A few years later we sold that home and moved to an old farmhouse in the country. I intended to dig up some of those "traditional" bulbs before moving, but it never got scratched off my "to do" list. There was such a frenzy of last-minute details to tend to; there simply wasn't time for flowers.

The first spring at our old homestead followed a long, hard winter – a winter of forcing myself to adjust to my "new" surroundings. Not only was the farmhouse smaller than our previous home, it had fewer amenities, including older appliances. As the winter dragged on, instead of accepting my surroundings, I became even more homesick.

One day in late May, I found myself gazing out the back kitchen window, mesmerized by the sun glistening off our acre-wide pond. Located just yards from the back deck, it lured me outside.

I had no sooner taken two steps off the deck when I suddenly remembered the irises. I clamped my eyes shut and swallowed hard.

This was a mistake to come outside – there are no irises to greet me.

For some unknown reason, though, my feet didn't want to move. With my eyes still shut, I inhaled deeply. The air was poignantly fresh and sweet, and I was so homesick for our other house and those irises, that I could even smell a hint of lemon in the air.

When I opened my eyes, the glare off the pond was blindingly bright. I had to squint and keep my head lowered as I strolled downhill toward the dock, deeply inhaling that wonderful aroma. Basking in both the sunshine and the peace that immediately engulfed me, I finally looked up.

My eyes were instantly drawn to the edge of the pond and the green spiked leaves that I had watched grow all spring from the kitchen window. There was something yellow nestled on top of many of them.

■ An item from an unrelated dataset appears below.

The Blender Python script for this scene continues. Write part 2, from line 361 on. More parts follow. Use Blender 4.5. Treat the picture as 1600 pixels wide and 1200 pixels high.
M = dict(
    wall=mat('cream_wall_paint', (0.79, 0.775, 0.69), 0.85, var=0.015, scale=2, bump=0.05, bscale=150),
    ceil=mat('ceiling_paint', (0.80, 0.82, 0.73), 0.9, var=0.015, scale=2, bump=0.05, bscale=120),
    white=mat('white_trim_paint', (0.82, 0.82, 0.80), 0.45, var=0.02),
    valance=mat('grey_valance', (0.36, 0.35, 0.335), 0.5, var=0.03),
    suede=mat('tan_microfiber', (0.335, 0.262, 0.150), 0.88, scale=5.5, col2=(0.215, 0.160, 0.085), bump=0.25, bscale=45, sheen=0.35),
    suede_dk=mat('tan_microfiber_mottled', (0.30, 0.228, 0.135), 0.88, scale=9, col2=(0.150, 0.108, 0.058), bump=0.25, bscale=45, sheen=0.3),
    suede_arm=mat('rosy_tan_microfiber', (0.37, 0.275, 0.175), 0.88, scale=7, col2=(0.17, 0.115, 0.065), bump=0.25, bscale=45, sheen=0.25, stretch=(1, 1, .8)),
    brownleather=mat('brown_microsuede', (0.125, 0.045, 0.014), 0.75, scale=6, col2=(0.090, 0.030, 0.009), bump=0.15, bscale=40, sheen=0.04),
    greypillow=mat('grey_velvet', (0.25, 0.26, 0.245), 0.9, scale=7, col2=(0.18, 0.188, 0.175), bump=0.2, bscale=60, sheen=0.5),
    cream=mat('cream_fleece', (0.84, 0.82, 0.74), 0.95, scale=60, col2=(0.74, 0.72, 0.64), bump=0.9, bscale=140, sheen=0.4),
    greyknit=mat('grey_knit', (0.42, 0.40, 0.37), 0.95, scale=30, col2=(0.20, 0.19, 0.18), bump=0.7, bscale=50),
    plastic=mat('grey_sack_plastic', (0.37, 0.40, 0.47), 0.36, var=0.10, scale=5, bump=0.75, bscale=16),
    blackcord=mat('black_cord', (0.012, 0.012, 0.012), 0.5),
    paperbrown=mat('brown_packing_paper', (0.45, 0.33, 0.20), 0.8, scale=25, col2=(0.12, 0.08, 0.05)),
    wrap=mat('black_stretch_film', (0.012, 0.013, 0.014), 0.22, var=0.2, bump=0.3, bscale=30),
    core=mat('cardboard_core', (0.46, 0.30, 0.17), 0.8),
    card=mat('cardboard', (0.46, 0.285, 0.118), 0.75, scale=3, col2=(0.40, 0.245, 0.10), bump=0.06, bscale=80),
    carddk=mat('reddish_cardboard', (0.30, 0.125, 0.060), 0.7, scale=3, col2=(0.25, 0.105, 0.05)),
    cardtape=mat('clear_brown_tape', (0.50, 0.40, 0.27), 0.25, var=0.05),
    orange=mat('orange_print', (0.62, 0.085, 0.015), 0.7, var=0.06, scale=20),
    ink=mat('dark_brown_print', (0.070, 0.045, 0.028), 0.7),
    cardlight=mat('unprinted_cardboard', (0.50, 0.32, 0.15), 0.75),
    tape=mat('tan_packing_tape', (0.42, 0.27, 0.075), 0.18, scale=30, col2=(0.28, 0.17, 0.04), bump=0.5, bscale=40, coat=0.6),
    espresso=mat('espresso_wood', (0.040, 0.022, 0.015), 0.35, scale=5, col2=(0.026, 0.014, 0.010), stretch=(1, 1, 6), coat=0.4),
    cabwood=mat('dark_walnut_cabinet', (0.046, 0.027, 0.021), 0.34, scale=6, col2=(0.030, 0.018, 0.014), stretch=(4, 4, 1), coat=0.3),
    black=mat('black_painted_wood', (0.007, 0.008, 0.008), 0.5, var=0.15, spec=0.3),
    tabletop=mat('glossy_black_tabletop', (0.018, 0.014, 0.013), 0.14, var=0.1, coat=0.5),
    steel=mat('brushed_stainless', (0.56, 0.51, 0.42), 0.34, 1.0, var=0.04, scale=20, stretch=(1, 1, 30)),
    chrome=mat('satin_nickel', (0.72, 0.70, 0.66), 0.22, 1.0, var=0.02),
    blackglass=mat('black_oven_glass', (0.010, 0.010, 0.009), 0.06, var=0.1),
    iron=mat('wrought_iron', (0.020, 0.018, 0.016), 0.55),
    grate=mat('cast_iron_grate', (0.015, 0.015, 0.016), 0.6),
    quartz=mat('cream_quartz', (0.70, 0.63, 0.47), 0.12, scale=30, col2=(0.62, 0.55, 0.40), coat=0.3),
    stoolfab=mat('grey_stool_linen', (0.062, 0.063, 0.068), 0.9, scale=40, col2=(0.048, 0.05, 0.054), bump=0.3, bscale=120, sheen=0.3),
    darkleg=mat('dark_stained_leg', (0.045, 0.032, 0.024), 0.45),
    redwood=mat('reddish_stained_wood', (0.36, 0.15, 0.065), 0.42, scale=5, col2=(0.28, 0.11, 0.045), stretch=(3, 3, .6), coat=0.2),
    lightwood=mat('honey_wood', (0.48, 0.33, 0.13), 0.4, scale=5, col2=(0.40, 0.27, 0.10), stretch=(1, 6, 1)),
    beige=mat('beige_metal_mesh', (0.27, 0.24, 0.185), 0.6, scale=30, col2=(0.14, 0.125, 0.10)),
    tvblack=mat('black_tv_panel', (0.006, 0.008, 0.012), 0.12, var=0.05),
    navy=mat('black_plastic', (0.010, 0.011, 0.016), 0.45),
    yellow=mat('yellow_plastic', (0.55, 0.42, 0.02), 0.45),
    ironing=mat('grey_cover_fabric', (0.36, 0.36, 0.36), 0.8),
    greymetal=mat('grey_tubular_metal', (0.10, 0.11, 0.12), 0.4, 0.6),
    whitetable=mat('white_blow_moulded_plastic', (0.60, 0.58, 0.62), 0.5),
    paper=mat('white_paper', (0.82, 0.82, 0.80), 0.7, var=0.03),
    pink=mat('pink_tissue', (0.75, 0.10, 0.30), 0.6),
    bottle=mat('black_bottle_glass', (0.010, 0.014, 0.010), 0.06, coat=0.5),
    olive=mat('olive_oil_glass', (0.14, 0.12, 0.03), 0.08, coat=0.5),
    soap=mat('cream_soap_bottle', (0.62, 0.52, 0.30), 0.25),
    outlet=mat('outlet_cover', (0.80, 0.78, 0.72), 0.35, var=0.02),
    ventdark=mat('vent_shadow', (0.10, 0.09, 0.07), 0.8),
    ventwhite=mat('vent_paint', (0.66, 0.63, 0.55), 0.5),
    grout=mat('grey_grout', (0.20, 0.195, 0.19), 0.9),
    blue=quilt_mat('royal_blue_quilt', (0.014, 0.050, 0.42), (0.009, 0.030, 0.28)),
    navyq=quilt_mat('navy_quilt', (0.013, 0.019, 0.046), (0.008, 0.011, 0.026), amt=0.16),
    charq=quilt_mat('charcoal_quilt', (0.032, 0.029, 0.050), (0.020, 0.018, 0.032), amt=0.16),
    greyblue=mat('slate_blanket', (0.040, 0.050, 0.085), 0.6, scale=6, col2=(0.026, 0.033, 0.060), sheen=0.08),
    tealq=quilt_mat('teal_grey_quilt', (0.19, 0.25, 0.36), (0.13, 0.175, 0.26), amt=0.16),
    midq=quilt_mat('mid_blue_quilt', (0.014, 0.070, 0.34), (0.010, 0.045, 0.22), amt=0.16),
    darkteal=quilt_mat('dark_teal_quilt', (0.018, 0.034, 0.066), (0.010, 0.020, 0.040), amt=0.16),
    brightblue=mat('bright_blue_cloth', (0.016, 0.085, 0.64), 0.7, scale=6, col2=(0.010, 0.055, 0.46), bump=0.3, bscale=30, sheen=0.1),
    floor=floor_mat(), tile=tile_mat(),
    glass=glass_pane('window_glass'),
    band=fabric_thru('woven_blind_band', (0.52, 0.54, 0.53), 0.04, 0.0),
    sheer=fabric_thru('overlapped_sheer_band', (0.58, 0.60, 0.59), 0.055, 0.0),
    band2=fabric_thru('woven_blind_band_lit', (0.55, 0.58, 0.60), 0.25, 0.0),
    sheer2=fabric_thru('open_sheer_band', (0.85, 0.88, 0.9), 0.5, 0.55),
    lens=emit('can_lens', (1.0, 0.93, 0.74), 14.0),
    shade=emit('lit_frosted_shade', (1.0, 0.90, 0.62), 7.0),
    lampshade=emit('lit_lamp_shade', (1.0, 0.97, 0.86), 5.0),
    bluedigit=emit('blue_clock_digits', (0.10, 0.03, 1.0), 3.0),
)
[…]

Strolling closer to the pond for a better look, I stopped dead in my tracks. I couldn't believe what I saw! I bent over for a closer look.

Dozens of miniature, wild, yellow irises flanked the edge of the pond, and . . . they even smelled faintly of lemons!

Elated, I wanted to share this new discovery with someone, but no one was home. Too excited to go back inside, I joyfully picked a few of the flowers and started for our mailbox, almost one-half mile down our country lane.

After taking out the mail, I turned toward home.

Hmmm, what's that?

Across from the mailbox on the other side of our driveway, was a large, gnarly oak tree. At the base of the trunk and nestled in the weeds was something purple.

Wildflowers?

I strolled the few steps to where they were . . . and froze.

Standing transfixed, I watched as wild purple irises softly swayed in the breeze, almost as if they were waving God's promise, "I will never leave you or forsake you."